X-Ray Tomography Investigation of Cyclically Sheared Granular Materials

We perform combined x-ray tomography and shear force measurements on a cyclically sheared granular system with highly transient behaviors, and obtain the evolution of microscopic structures and macroscopic shear force during the shear cycle. We explain the macroscopic behaviors of the system based on microscopic processes, including particle level structural rearrangement and frictional contact variation.
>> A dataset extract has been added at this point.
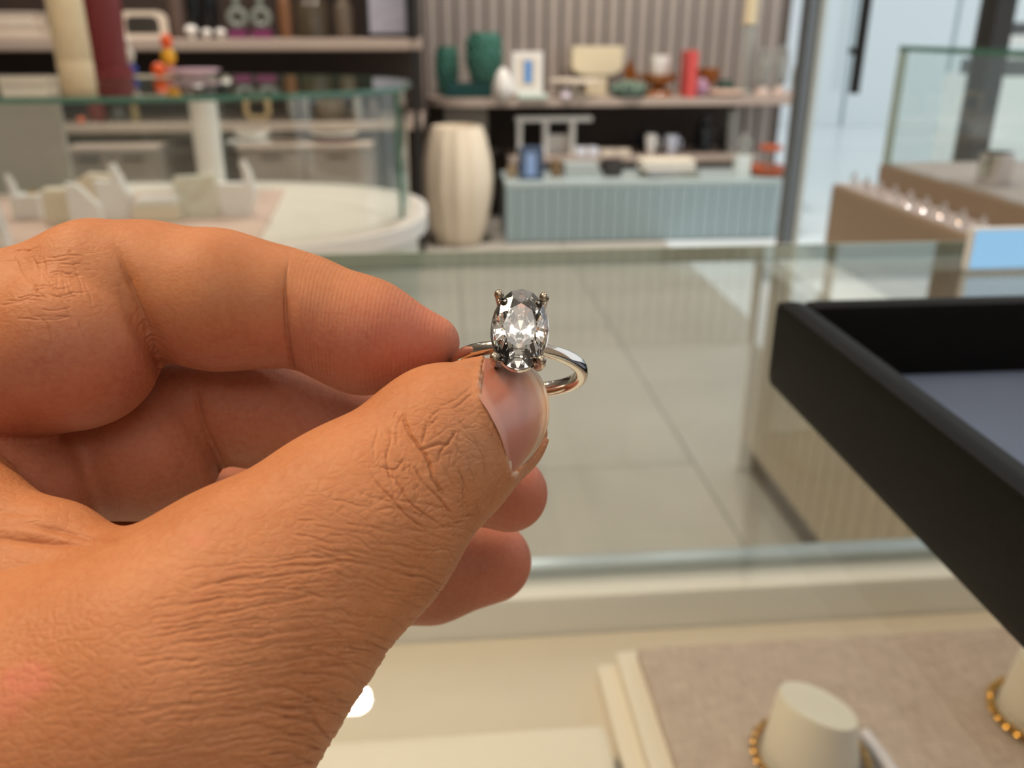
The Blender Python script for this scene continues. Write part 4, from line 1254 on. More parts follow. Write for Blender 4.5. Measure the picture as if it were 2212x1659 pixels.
for i, (a, b_, y0, y1, mt, lab) in enumerate(((1402, 1528, 386, 378, mat('green_cloth', S(96, 102, 62), rough=0.7), 'bottom book, green-spined, of the stack on the fluted counter'),
                                           (1408, 1524, 378, 370, mat('steel_blue_cloth', S(120, 130, 150), rough=0.6), 'steel blue book in the stack on the fluted counter'),
                                           (1398, 1516, 370, 352, mat('ivory_cloth', S(228, 218, 196), rough=0.6), 'thick ivory book on top of the stack'))):
    xc, hw, _ = span(a, b_, 360, by, BZ)
    hh = (y0 - y1) * 5.1 / FPX
    bk = thing('book', lab, 'book', (xc, by, z), 'books stacked on the fluted counter')
    rz = (-0.10, 0.06, 0.0)[i]
    MB().box((xc - hw, by - 0.04, z), (xc + hw, by + 0.15, z + hh * 0.16), rz).build('cover', mt, bk)
    MB().box((xc - hw * 0.96, by - 0.033, z + hh * 0.16), (xc + hw * 0.96, by + 0.145, z + hh * 0.84), rz, pivot=(xc, by + 0.055, 0)).build('pages', WHC, bk)
    MB().box((xc - hw, by - 0.04, z + hh * 0.84), (xc + hw, by + 0.15, z + hh), rz).build('cover', mt, bk)
    z += hh + 0.0004
# glass and orange cake stand at the right end
xc, hw, h = span(1606, 1642, 286, by + 0.02, BZ)
t = thing('glass_knot', 'clear glass knot ornament on a white block at the right end of the fluted counter', 'ornament', (xc, by, BZ))
MB().box((xc - hw, by - 0.03, TB), (xc + hw * 0.7, by + 0.05, BZ + h * 0.48), bev=0.006).build('block', mat('translucent_white', S(214, 220, 216), rough=0.3), t)
for k, (dx, dz, s) in enumerate(((-0.2, 0.72, 1.0), (0.35, 0.62, 0.9))):
    pts = [(xc + hw * (dx + 0.4 * s * math.cos(a_)), by + 0.01 * k, BZ + h * (dz + 0.22 * s * math.sin(a_))) for a_ in [2 * math.pi * q / 16 for q in range(16)]]
    MB().tube(pts, hw * 0.2, 8, closed=True).build('loop', FRG, t, smooth=True)
xc, hw, h = span(1662, 1778, 316, by + 0.02, BZ)
xe = bx1 - 0.02
t = thing('orange_cake_stand', 'two-tier orange glass cake stand at the right end of the fluted counter', 'cake stand', (xe, by + 0.05, BZ))
ORG = mat('orange_glass', S(214, 104, 58), rough=0.15, trans=0.25, var=0.08)
hw = 0.125
MB().lathe((xe, by + 0.05, TB), [(hw * 0.5, 0), (hw * 0.9, h * 0.08), (hw, h * 0.2), (hw * 1.0, h * 0.28), (hw * 0.9, h * 0.26), (0.02, h * 0.2)], 32, flute=16, fdepth=0.03).build('lower_plate', ORG, t, smooth=True)
MB().lathe((xe, by + 0.05, TB), [(0.012, h * 0.2), (0.012, h * 0.8)], 12).build('stem', FRG, t, smooth=True)
MB().lathe((xe, by + 0.05, TB), [(0.02, h * 0.8), (hw * 0.5, h * 0.85), (hw * 0.55, h), (hw * 0.48, h), (0.02, h * 0.86)], 28, flute=14, fdepth=0.03).build('upper_plate', ORG, t, smooth=True)
# tall ivory barrel vase on the floor
p = at_z(982, 520, 0.0)
vy = 4.95
xc, hw, h = span(905, 1062, 272, vy, 0.0)
t = thing('barrel_vase', 'large ivory faceted barrel vase on the floor beside the fluted counter', 'vase', (xc, vy, 0.0))
prof = [(0.62, 0), (0.66, 0.01), (0.86, 0.2), (0.98, 0.42), (1.0, 0.55), (0.95, 0.72), (0.82, 0.9), (0.70, 1.0), (0.62, 1.0), (0.6, 0.95)]
vm = mat('ivory_pearl_glaze', S(222, 208, 186), rough=0.28, var=0.04, scale=6)
MB().lathe((xc, vy, 0.0005), [(hw * r, h * zz) for r, zz in prof], 72, flute=12, fdepth=0.028).build('body', vm, t, smooth=True)
# ================================================================== the hand
# signed-distance modelling in camera-aligned millimetres (x right, y down, z away)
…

Specifically, we show how contact friction can induce large structural fluctuations and cause significant shear dilatancy effect for granular materials, and we also construct an empirical constitutive relationship for the macroscopic shear force.

Figure 1

(a) Schematic of the experimental setup: granular packing is sheared by the motor on the linear stage, and the macroscopic shear force is measured by the force sensor. (b) Evolutions of the global volume fraction $\varphi$ and shear force $F$ within one cycle (ensemble averaged over 12 realizations).

Figure 2

(a) Variation of fractions of $N$-ring structures $\mathrm{\Delta }{f}_{N\text{-ring}}$ within one cycle with respect to the symmetric states ($\gamma =0$), where $\mathrm{\Delta }{f}_{N\text{-ring}}=f_{N\text{-ring}}(\gamma )-f_{N\text{-ring}}(\gamma =0)$. (b) Volume change $\mathrm{\Delta }{V}_{\text{global}}$ and $\mathrm{\Delta }{V}_{\text{topo}}$ (inset) within one cycle.

Figure 3

(a) Probability distribution functions of the Delaunay tetrahedron free volume $v_f$ at $\gamma =0$ and $\gamma =0.167$. The solid lines denote the exponential fittings on tails. Inset: evolution of the effective temperature $\chi$ within one cycle. (b) Relationship between $\mathrm{\Delta }\ln (N_{N\text{-ring}}/N_{N\text{-ring}})$ and $-1/\chi$. All lines are shifted vertically to have zero intercepts on the vertical axis. (c) Probability distribution functions of Delaunay tetrahedron free volume $v_f$ of different $N$-ring structures at $\gamma =0.167$. Inset: evolution of effective temperatures for different $N$-ring structures within one cycle which are obtained from exponential fittings of their respective tails in the main plot. (d) Relationship between $⟨V_f{⟩}_{N\text{-ring}}$ and $\chi$ for different types of $N$-ring structures.

Figure 4

(a) Evolution of $N_{\text{topo}}$ within one cycle. The arrows are guides to eye to show the increasing trends of $N_{\text{topo}}$ just before and after shear reversal which is analogous to the behavior of shear force $F$ in (c). (b) Evolution of the $A_{\mathrm{xz}}$ component of the fabric tensor within one cycle. (c) Shear force behavior within one cycle and the corresponding empirical fitting using $N_{\text{topo}}$ and $A_{\mathrm{xz}}$. (d) The respective contributions of $N_{\text{topo}}$ and $A_{\mathrm{xz}}$ to shear force $F$, denoted by $F(N_{\text{topo}})$ and $F(A_{xz})$.